[Items from a dataset]

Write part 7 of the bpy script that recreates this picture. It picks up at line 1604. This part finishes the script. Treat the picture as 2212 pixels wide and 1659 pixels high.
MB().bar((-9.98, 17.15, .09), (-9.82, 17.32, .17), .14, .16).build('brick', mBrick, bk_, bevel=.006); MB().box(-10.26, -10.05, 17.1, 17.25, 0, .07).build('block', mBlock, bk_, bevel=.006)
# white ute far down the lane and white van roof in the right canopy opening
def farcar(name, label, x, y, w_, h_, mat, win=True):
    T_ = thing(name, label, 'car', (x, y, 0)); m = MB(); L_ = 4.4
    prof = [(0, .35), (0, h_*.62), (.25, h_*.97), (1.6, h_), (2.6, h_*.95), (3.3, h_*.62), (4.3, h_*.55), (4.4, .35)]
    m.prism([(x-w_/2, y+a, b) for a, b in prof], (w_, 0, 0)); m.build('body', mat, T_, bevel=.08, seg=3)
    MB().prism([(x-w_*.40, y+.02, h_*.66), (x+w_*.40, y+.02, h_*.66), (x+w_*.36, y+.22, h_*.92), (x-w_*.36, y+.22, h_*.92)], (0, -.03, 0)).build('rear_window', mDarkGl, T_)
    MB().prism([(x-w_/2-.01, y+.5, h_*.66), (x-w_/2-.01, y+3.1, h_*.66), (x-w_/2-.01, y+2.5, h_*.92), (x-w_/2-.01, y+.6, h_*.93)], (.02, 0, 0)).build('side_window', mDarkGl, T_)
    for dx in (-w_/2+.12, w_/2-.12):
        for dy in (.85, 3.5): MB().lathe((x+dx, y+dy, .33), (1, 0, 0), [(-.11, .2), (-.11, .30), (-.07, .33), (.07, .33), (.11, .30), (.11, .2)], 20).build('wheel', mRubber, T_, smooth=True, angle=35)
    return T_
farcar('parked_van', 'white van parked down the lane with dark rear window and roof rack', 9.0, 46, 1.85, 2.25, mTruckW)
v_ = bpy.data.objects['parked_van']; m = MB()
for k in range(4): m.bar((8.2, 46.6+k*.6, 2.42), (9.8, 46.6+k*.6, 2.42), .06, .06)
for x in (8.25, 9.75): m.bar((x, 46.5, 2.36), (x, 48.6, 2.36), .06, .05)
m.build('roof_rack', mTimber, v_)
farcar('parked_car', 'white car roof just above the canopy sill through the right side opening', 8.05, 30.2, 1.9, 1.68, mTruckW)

...

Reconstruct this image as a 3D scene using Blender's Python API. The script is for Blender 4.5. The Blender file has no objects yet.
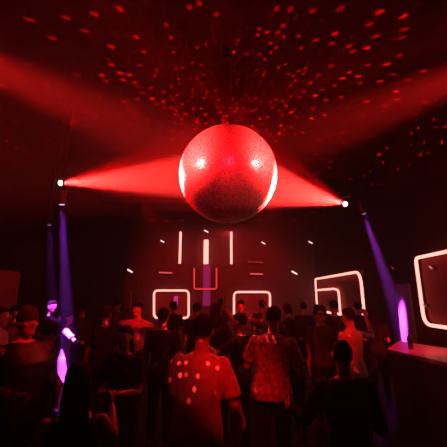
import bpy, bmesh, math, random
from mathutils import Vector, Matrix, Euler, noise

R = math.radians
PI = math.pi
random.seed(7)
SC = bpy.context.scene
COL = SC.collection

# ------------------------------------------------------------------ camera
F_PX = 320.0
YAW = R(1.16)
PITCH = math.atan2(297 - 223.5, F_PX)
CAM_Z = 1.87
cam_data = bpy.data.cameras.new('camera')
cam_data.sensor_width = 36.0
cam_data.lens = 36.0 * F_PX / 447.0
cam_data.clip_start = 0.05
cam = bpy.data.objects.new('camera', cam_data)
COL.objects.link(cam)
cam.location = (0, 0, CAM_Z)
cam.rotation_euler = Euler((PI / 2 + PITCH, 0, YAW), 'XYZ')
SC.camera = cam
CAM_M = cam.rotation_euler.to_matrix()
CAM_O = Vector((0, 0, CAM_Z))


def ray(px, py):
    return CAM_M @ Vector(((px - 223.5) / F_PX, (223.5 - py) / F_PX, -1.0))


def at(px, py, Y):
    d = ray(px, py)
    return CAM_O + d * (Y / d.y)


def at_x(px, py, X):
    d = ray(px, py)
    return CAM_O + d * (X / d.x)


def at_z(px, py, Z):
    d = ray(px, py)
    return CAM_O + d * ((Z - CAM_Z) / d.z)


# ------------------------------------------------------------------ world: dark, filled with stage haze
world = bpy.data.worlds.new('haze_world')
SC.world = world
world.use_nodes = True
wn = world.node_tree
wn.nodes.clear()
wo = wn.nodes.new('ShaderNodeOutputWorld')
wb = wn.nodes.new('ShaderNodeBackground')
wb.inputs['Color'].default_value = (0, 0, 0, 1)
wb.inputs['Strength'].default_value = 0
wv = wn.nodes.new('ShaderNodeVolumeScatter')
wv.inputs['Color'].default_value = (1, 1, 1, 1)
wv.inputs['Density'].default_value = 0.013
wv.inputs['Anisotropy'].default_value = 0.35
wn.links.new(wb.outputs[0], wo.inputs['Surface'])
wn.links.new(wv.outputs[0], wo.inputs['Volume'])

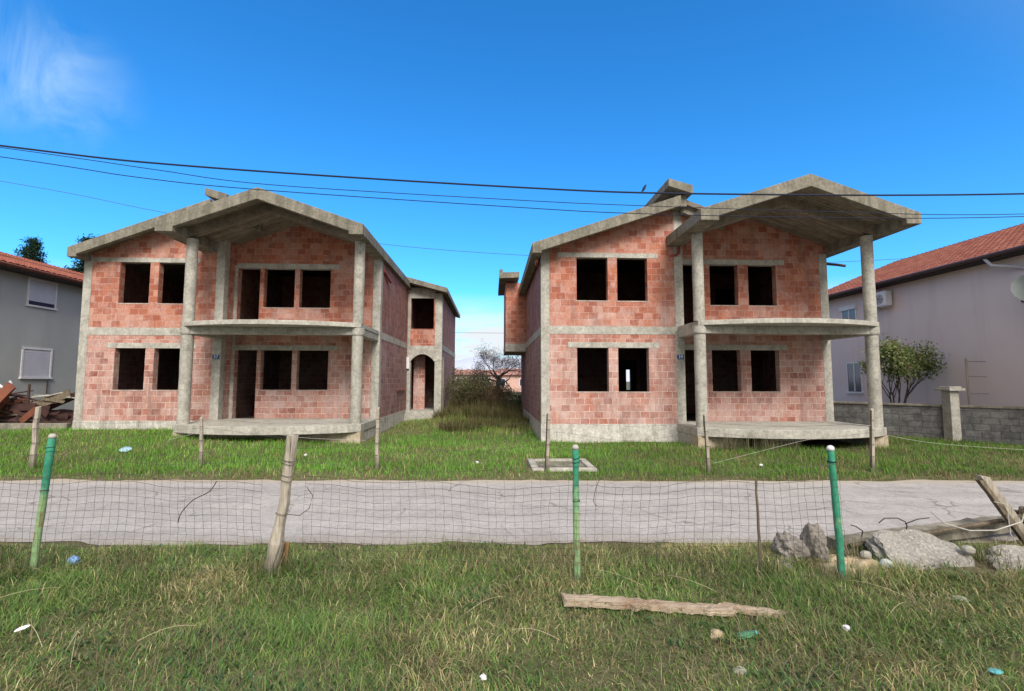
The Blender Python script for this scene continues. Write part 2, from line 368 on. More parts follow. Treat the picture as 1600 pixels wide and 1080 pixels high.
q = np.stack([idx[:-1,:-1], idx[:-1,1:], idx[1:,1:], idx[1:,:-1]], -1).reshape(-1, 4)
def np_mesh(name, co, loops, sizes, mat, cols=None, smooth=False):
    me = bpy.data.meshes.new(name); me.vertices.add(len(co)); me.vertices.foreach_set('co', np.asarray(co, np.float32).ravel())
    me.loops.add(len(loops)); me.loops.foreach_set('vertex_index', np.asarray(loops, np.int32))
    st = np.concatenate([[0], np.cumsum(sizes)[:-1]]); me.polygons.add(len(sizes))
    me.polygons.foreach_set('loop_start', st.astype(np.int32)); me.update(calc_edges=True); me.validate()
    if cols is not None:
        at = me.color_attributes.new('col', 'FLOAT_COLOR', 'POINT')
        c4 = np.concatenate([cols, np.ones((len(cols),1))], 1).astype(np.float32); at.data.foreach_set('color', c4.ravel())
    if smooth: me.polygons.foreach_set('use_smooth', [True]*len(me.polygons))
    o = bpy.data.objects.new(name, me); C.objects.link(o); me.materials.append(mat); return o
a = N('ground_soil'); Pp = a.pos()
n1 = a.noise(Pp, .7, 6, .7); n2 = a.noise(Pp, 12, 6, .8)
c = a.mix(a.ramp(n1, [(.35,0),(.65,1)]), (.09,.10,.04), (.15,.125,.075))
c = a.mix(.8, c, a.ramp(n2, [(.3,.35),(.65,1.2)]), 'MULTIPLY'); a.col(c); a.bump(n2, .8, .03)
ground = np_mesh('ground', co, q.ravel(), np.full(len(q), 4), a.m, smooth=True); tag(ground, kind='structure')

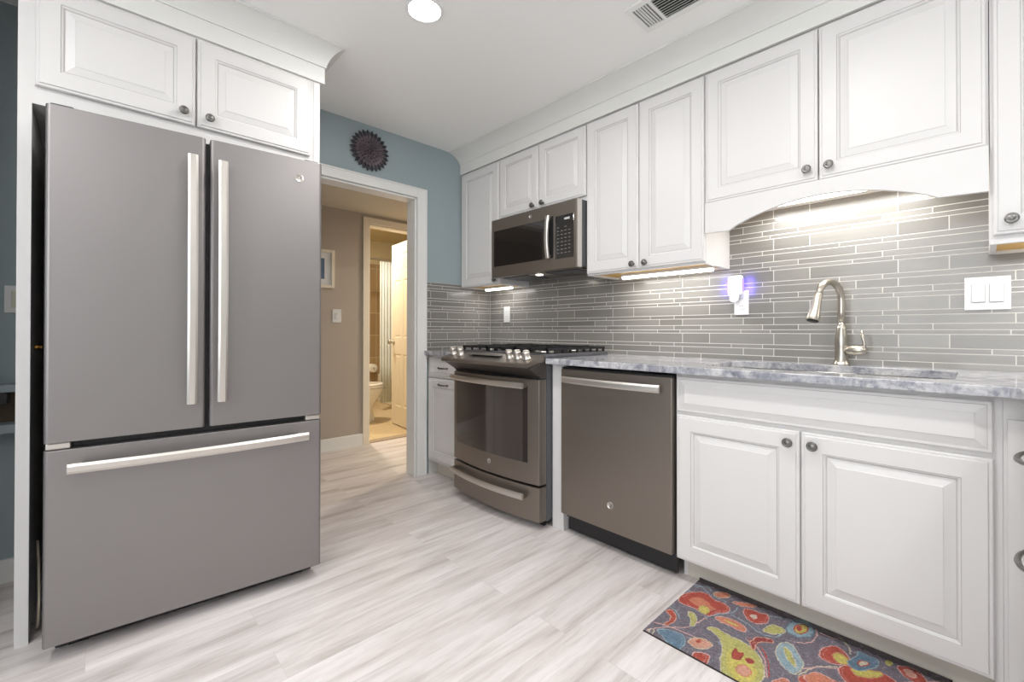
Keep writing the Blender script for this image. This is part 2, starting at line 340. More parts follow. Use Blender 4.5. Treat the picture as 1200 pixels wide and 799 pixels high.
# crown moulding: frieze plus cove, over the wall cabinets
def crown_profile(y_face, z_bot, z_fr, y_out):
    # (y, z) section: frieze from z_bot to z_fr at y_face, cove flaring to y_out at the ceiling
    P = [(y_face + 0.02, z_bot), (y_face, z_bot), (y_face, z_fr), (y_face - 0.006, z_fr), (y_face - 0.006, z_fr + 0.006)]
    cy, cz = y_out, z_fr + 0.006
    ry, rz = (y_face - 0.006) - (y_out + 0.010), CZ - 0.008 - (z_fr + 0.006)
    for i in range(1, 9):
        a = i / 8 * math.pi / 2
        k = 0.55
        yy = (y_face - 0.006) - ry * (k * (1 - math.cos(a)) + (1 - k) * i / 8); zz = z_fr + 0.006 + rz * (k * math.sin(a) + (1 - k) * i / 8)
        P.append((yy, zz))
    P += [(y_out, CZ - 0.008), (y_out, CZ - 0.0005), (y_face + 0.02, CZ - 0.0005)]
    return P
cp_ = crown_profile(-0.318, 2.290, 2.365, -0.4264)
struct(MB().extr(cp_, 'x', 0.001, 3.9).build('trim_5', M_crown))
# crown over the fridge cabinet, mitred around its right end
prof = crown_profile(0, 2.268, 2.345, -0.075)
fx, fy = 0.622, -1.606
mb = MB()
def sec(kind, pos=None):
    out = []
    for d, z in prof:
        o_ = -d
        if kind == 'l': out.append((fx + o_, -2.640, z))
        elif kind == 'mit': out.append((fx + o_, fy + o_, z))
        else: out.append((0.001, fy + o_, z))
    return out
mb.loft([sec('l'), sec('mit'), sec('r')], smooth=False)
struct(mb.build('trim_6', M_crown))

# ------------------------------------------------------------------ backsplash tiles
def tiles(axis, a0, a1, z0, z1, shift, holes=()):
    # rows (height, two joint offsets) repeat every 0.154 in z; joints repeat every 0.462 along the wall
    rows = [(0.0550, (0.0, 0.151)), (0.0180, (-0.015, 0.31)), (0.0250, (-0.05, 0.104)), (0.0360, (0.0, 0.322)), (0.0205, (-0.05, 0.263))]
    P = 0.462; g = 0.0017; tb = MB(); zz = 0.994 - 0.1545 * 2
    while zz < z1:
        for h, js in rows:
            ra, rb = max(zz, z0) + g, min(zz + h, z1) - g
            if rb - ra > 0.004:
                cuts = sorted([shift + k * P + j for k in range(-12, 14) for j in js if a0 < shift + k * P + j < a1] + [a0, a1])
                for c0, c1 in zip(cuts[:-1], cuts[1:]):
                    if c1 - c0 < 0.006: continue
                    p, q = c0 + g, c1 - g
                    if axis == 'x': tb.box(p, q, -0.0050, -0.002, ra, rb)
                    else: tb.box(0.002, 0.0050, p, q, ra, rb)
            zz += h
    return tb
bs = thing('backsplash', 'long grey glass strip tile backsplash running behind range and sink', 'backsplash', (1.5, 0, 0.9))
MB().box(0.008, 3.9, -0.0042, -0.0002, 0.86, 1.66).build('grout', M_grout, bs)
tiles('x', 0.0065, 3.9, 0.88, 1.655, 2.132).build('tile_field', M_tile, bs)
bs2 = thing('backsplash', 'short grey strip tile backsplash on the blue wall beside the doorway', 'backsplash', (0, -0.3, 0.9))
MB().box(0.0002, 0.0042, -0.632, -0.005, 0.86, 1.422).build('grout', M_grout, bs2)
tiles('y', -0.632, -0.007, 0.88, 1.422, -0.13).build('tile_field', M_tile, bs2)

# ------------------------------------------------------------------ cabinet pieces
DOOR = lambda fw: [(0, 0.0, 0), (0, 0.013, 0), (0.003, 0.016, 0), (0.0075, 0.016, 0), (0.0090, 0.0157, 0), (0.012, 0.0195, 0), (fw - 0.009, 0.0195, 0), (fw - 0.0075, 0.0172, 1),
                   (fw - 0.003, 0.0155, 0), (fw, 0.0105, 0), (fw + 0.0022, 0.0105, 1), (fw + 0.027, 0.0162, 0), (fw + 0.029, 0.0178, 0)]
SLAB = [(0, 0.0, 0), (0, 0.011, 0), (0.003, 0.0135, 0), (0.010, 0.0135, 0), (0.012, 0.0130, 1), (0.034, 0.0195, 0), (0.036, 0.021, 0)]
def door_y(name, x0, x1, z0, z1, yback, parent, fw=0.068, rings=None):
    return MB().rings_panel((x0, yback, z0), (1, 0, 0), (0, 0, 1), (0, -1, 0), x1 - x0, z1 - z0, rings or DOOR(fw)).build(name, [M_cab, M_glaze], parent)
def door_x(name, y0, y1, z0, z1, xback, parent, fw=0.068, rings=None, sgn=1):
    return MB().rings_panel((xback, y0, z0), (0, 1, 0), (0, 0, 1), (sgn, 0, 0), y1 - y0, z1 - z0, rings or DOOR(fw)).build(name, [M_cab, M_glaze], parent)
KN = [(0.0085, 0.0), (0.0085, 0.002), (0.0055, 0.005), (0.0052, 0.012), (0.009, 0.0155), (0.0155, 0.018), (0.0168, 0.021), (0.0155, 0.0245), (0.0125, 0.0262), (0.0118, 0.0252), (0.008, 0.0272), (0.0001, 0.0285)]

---

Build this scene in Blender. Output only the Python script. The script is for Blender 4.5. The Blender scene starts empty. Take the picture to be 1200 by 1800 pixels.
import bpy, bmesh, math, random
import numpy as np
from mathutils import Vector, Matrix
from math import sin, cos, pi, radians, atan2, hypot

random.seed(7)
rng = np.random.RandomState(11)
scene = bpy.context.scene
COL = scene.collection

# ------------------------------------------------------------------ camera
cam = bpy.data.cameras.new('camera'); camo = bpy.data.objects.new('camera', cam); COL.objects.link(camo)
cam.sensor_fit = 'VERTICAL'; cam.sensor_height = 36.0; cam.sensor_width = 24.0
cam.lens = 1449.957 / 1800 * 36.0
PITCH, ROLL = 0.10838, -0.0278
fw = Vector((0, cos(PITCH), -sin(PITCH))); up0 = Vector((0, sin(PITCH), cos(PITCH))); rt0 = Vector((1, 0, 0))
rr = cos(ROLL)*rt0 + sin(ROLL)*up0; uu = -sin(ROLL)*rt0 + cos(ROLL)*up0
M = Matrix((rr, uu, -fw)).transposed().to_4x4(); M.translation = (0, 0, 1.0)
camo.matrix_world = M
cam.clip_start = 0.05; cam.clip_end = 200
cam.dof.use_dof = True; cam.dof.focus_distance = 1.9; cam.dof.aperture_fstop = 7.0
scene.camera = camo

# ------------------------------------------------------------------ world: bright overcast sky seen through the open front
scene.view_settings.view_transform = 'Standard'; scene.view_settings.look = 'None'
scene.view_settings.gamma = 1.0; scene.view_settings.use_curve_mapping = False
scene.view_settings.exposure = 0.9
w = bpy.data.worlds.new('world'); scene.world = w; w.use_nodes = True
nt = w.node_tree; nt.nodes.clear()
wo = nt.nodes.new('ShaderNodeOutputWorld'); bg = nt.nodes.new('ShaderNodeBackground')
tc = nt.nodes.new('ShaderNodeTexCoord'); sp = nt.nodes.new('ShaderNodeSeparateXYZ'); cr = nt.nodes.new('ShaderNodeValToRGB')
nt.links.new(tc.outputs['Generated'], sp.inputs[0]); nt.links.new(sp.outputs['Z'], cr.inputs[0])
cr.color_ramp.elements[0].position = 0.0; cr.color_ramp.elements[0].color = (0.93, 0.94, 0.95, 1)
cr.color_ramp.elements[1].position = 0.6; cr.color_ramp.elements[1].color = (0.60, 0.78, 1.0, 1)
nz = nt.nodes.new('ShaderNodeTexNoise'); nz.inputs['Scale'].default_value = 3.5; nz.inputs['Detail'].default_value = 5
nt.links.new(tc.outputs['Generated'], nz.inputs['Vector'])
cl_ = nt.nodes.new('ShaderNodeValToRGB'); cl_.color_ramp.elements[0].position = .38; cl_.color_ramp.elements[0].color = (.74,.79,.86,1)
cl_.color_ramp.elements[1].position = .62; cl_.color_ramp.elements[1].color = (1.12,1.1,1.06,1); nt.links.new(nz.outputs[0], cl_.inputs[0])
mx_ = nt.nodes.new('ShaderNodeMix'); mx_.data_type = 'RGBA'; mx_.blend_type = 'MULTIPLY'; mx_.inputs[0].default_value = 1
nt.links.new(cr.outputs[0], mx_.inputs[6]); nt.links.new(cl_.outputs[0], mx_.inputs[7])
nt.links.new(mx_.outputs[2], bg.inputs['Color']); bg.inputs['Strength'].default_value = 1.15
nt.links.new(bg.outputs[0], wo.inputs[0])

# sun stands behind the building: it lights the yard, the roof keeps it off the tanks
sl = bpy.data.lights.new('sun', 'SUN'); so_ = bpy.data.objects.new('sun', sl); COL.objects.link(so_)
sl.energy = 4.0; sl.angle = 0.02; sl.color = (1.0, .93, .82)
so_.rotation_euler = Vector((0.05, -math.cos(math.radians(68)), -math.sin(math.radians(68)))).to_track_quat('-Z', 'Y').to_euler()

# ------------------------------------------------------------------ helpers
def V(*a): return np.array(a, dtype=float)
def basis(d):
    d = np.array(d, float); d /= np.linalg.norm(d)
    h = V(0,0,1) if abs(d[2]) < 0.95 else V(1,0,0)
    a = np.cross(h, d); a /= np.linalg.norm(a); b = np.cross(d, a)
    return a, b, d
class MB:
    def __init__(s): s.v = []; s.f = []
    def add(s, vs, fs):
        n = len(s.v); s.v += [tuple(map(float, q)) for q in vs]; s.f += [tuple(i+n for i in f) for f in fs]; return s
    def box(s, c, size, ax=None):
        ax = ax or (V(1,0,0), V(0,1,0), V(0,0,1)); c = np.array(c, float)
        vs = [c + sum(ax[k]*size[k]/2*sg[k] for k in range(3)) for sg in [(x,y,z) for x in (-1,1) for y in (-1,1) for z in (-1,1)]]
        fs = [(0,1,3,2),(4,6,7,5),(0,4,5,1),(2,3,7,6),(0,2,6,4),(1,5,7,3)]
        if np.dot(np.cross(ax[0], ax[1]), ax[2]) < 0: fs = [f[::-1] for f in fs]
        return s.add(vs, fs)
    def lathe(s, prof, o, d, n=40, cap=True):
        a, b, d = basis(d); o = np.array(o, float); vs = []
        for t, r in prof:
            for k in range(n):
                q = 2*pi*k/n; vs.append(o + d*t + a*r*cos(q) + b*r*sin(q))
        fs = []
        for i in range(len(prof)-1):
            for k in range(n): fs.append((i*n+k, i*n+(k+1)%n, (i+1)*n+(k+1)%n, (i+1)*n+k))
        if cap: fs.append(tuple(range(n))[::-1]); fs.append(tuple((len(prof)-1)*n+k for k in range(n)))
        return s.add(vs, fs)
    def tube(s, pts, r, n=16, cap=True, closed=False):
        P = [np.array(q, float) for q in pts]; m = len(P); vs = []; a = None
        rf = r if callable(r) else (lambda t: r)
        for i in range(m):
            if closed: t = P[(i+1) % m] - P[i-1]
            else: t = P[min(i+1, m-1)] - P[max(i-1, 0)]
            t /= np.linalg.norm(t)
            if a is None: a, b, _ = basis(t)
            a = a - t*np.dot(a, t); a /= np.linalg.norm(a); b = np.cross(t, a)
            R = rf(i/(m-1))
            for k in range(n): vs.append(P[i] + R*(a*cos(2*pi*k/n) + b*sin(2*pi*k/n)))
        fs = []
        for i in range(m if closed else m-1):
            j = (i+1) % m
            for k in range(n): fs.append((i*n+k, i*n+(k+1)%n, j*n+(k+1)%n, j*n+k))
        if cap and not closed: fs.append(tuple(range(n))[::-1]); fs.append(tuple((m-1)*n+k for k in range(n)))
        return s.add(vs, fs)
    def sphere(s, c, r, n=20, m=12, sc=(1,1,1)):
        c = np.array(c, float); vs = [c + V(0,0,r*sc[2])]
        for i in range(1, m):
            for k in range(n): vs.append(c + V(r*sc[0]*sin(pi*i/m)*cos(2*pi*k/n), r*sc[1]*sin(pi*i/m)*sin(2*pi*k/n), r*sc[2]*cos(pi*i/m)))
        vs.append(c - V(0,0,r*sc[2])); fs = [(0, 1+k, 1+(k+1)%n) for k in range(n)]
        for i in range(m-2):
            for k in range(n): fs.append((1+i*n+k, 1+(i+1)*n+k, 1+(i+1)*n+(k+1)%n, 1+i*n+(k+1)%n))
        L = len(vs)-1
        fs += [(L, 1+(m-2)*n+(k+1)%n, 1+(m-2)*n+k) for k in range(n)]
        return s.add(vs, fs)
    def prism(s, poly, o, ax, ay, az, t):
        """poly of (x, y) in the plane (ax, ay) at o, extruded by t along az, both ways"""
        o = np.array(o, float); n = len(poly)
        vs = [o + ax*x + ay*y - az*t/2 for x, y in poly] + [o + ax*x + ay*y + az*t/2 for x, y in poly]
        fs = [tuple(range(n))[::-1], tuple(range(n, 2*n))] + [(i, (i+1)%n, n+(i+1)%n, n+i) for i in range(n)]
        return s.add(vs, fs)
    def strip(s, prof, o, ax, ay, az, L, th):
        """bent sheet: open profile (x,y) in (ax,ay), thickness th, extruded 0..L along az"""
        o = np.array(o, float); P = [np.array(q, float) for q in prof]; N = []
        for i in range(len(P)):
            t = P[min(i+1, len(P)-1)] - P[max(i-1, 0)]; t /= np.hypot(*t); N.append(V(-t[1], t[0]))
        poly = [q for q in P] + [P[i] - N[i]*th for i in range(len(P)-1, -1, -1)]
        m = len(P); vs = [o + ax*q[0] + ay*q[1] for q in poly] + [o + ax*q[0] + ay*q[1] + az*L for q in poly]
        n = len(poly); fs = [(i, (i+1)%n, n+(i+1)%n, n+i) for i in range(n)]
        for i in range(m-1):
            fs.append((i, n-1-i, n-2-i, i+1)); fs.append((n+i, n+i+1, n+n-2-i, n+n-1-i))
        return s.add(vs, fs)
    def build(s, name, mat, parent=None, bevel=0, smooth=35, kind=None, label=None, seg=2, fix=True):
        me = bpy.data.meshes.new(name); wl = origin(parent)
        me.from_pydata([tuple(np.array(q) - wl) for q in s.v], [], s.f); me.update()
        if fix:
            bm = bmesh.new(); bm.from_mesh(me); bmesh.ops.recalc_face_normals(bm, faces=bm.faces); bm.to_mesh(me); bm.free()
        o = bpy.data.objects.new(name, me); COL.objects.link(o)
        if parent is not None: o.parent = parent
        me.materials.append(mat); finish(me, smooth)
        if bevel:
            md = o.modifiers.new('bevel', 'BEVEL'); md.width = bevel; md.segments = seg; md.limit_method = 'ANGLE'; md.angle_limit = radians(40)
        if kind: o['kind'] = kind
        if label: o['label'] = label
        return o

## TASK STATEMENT
Search the entries for the word "More" and gather every line where it appears.

## COMPLETED TASK
The Blender Python script for this scene continues. Write part 2, from line 368 on. More parts follow. Treat the picture as 1600 pixels wide and 1080 pixels high.
Keep writing the Blender script for this image. This is part 2, starting at line 340. More parts follow. Use Blender 4.5. Treat the picture as 1200 pixels wide and 799 pixels high.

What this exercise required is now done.